Produce the listing below again, exactly as shown.

__DATASET CONTENT__
** Start **

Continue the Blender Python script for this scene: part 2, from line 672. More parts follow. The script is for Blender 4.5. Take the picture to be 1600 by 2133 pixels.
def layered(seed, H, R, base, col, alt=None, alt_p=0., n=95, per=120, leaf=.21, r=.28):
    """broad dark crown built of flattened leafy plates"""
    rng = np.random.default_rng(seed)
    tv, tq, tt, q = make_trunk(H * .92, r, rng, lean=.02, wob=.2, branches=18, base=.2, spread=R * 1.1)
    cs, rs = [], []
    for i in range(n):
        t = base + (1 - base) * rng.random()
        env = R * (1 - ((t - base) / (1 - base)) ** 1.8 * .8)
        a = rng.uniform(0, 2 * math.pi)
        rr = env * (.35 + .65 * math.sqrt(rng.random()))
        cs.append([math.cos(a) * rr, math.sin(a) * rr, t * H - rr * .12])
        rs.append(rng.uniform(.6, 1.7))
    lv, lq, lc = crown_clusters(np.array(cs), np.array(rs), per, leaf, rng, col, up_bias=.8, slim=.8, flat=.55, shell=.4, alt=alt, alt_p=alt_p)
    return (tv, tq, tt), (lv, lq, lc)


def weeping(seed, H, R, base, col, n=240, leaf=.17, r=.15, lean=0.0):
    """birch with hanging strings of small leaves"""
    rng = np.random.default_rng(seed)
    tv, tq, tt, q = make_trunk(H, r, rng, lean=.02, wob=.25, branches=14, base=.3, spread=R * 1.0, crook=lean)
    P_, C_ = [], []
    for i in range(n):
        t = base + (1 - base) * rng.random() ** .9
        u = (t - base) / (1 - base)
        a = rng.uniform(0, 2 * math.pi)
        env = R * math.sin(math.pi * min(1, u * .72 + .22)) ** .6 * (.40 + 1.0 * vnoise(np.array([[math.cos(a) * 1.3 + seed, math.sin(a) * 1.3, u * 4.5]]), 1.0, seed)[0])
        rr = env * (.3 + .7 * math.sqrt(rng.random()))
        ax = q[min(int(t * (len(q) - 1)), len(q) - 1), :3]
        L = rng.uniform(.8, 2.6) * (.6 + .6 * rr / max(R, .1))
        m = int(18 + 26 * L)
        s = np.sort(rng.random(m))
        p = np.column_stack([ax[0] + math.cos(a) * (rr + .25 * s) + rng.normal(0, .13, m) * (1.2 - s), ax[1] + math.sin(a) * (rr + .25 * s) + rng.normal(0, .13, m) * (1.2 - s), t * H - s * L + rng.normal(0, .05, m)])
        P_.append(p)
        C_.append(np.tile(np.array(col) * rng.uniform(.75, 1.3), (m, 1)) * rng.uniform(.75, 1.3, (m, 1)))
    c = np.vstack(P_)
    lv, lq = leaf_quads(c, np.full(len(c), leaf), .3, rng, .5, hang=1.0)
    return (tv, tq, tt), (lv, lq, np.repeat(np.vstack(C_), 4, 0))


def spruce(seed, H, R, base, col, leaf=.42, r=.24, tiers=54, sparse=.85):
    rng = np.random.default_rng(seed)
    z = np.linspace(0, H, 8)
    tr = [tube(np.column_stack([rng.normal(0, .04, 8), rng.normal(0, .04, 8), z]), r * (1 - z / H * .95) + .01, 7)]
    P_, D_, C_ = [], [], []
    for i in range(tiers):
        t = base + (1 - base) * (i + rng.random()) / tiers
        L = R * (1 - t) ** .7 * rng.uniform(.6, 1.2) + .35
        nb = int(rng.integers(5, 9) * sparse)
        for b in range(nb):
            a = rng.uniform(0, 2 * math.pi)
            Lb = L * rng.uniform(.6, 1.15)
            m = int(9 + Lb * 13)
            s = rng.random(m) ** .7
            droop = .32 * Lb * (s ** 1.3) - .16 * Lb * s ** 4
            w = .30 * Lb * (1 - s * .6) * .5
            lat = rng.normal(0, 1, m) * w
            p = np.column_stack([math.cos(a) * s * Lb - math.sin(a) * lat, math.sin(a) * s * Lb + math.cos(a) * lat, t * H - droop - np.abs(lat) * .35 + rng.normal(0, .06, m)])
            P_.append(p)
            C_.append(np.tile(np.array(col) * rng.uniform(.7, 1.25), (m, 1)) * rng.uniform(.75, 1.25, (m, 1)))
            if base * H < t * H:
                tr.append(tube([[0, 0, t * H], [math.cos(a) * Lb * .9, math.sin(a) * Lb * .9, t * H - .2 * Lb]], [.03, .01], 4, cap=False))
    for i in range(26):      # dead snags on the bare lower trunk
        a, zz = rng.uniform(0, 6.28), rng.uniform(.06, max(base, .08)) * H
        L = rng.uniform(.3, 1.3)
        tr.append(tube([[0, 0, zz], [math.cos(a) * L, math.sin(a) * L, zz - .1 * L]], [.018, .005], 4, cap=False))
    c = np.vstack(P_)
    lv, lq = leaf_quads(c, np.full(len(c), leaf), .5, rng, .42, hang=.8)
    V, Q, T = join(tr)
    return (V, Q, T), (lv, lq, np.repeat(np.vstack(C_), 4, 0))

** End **

__SOLVED EXERCISE__
Continue the Blender Python script for this scene: part 2, from line 672. More parts follow. The script is for Blender 4.5. Take the picture to be 1600 by 2133 pixels.
def layered(seed, H, R, base, col, alt=None, alt_p=0., n=95, per=120, leaf=.21, r=.28):
    """broad dark crown built of flattened leafy plates"""
    rng = np.random.default_rng(seed)
    tv, tq, tt, q = make_trunk(H * .92, r, rng, lean=.02, wob=.2, branches=18, base=.2, spread=R * 1.1)
    cs, rs = [], []
    for i in range(n):
        t = base + (1 - base) * rng.random()
        env = R * (1 - ((t - base) / (1 - base)) ** 1.8 * .8)
        a = rng.uniform(0, 2 * math.pi)
        rr = env * (.35 + .65 * math.sqrt(rng.random()))
        cs.append([math.cos(a) * rr, math.sin(a) * rr, t * H - rr * .12])
        rs.append(rng.uniform(.6, 1.7))
    lv, lq, lc = crown_clusters(np.array(cs), np.array(rs), per, leaf, rng, col, up_bias=.8, slim=.8, flat=.55, shell=.4, alt=alt, alt_p=alt_p)
    return (tv, tq, tt), (lv, lq, lc)


def weeping(seed, H, R, base, col, n=240, leaf=.17, r=.15, lean=0.0):
    """birch with hanging strings of small leaves"""
    rng = np.random.default_rng(seed)
    tv, tq, tt, q = make_trunk(H, r, rng, lean=.02, wob=.25, branches=14, base=.3, spread=R * 1.0, crook=lean)
    P_, C_ = [], []
    for i in range(n):
        t = base + (1 - base) * rng.random() ** .9
        u = (t - base) / (1 - base)
        a = rng.uniform(0, 2 * math.pi)
        env = R * math.sin(math.pi * min(1, u * .72 + .22)) ** .6 * (.40 + 1.0 * vnoise(np.array([[math.cos(a) * 1.3 + seed, math.sin(a) * 1.3, u * 4.5]]), 1.0, seed)[0])
        rr = env * (.3 + .7 * math.sqrt(rng.random()))
        ax = q[min(int(t * (len(q) - 1)), len(q) - 1), :3]
        L = rng.uniform(.8, 2.6) * (.6 + .6 * rr / max(R, .1))
        m = int(18 + 26 * L)
        s = np.sort(rng.random(m))
        p = np.column_stack([ax[0] + math.cos(a) * (rr + .25 * s) + rng.normal(0, .13, m) * (1.2 - s), ax[1] + math.sin(a) * (rr + .25 * s) + rng.normal(0, .13, m) * (1.2 - s), t * H - s * L + rng.normal(0, .05, m)])
        P_.append(p)
        C_.append(np.tile(np.array(col) * rng.uniform(.75, 1.3), (m, 1)) * rng.uniform(.75, 1.3, (m, 1)))
    c = np.vstack(P_)
    lv, lq = leaf_quads(c, np.full(len(c), leaf), .3, rng, .5, hang=1.0)
    return (tv, tq, tt), (lv, lq, np.repeat(np.vstack(C_), 4, 0))


def spruce(seed, H, R, base, col, leaf=.42, r=.24, tiers=54, sparse=.85):
    rng = np.random.default_rng(seed)
    z = np.linspace(0, H, 8)
    tr = [tube(np.column_stack([rng.normal(0, .04, 8), rng.normal(0, .04, 8), z]), r * (1 - z / H * .95) + .01, 7)]
    P_, D_, C_ = [], [], []
    for i in range(tiers):
        t = base + (1 - base) * (i + rng.random()) / tiers
        L = R * (1 - t) ** .7 * rng.uniform(.6, 1.2) + .35
        nb = int(rng.integers(5, 9) * sparse)
        for b in range(nb):
            a = rng.uniform(0, 2 * math.pi)
            Lb = L * rng.uniform(.6, 1.15)
            m = int(9 + Lb * 13)
            s = rng.random(m) ** .7
            droop = .32 * Lb * (s ** 1.3) - .16 * Lb * s ** 4
            w = .30 * Lb * (1 - s * .6) * .5
            lat = rng.normal(0, 1, m) * w
            p = np.column_stack([math.cos(a) * s * Lb - math.sin(a) * lat, math.sin(a) * s * Lb + math.cos(a) * lat, t * H - droop - np.abs(lat) * .35 + rng.normal(0, .06, m)])
            P_.append(p)
            C_.append(np.tile(np.array(col) * rng.uniform(.7, 1.25), (m, 1)) * rng.uniform(.75, 1.25, (m, 1)))
            if base * H < t * H:
                tr.append(tube([[0, 0, t * H], [math.cos(a) * Lb * .9, math.sin(a) * Lb * .9, t * H - .2 * Lb]], [.03, .01], 4, cap=False))
    for i in range(26):      # dead snags on the bare lower trunk
        a, zz = rng.uniform(0, 6.28), rng.uniform(.06, max(base, .08)) * H
        L = rng.uniform(.3, 1.3)
        tr.append(tube([[0, 0, zz], [math.cos(a) * L, math.sin(a) * L, zz - .1 * L]], [.018, .005], 4, cap=False))
    c = np.vstack(P_)
    lv, lq = leaf_quads(c, np.full(len(c), leaf), .5, rng, .42, hang=.8)
    V, Q, T = join(tr)
    return (V, Q, T), (lv, lq, np.repeat(np.vstack(C_), 4, 0))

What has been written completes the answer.